## GIVEN EXERCISE
Each entry in the listing below should be restated word for word.

## EXTRACTED RECORDS
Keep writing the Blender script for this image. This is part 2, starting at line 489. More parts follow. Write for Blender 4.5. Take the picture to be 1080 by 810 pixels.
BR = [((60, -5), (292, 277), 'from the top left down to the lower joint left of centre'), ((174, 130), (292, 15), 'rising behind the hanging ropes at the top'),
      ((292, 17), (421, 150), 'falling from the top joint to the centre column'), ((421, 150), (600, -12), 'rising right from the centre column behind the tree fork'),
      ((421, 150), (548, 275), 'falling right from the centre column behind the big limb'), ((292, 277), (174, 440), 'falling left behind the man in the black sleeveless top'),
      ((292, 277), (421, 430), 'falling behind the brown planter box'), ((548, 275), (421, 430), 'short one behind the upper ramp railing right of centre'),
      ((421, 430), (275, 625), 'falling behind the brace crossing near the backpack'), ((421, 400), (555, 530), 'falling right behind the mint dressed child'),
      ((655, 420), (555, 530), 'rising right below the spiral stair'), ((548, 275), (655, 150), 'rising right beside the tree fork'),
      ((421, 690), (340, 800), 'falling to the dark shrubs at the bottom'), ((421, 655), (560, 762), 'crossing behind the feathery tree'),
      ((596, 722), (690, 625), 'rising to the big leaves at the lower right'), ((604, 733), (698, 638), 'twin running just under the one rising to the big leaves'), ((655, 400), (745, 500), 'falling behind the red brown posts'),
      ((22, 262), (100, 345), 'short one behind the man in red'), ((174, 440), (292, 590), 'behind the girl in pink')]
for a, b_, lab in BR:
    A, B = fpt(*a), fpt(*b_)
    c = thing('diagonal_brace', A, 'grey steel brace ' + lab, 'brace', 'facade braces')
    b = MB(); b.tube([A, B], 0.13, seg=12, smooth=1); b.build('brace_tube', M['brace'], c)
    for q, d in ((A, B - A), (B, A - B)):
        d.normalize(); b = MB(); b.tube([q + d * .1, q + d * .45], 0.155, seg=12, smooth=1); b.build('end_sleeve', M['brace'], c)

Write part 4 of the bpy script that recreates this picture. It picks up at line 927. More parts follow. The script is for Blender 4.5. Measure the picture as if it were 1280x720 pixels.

## PROBLEM SOLUTION
Keep writing the Blender script for this image. This is part 2, starting at line 489. More parts follow. Write for Blender 4.5. Take the picture to be 1080 by 810 pixels.
BR = [((60, -5), (292, 277), 'from the top left down to the lower joint left of centre'), ((174, 130), (292, 15), 'rising behind the hanging ropes at the top'),
      ((292, 17), (421, 150), 'falling from the top joint to the centre column'), ((421, 150), (600, -12), 'rising right from the centre column behind the tree fork'),
      ((421, 150), (548, 275), 'falling right from the centre column behind the big limb'), ((292, 277), (174, 440), 'falling left behind the man in the black sleeveless top'),
      ((292, 277), (421, 430), 'falling behind the brown planter box'), ((548, 275), (421, 430), 'short one behind the upper ramp railing right of centre'),
      ((421, 430), (275, 625), 'falling behind the brace crossing near the backpack'), ((421, 400), (555, 530), 'falling right behind the mint dressed child'),
      ((655, 420), (555, 530), 'rising right below the spiral stair'), ((548, 275), (655, 150), 'rising right beside the tree fork'),
      ((421, 690), (340, 800), 'falling to the dark shrubs at the bottom'), ((421, 655), (560, 762), 'crossing behind the feathery tree'),
      ((596, 722), (690, 625), 'rising to the big leaves at the lower right'), ((604, 733), (698, 638), 'twin running just under the one rising to the big leaves'), ((655, 400), (745, 500), 'falling behind the red brown posts'),
      ((22, 262), (100, 345), 'short one behind the man in red'), ((174, 440), (292, 590), 'behind the girl in pink')]
for a, b_, lab in BR:
    A, B = fpt(*a), fpt(*b_)
    c = thing('diagonal_brace', A, 'grey steel brace ' + lab, 'brace', 'facade braces')
    b = MB(); b.tube([A, B], 0.13, seg=12, smooth=1); b.build('brace_tube', M['brace'], c)
    for q, d in ((A, B - A), (B, A - B)):
        d.normalize(); b = MB(); b.tube([q + d * .1, q + d * .45], 0.155, seg=12, smooth=1); b.build('end_sleeve', M['brace'], c)

Write part 4 of the bpy script that recreates this picture. It picks up at line 927. More parts follow. The script is for Blender 4.5. Measure the picture as if it were 1280x720 pixels.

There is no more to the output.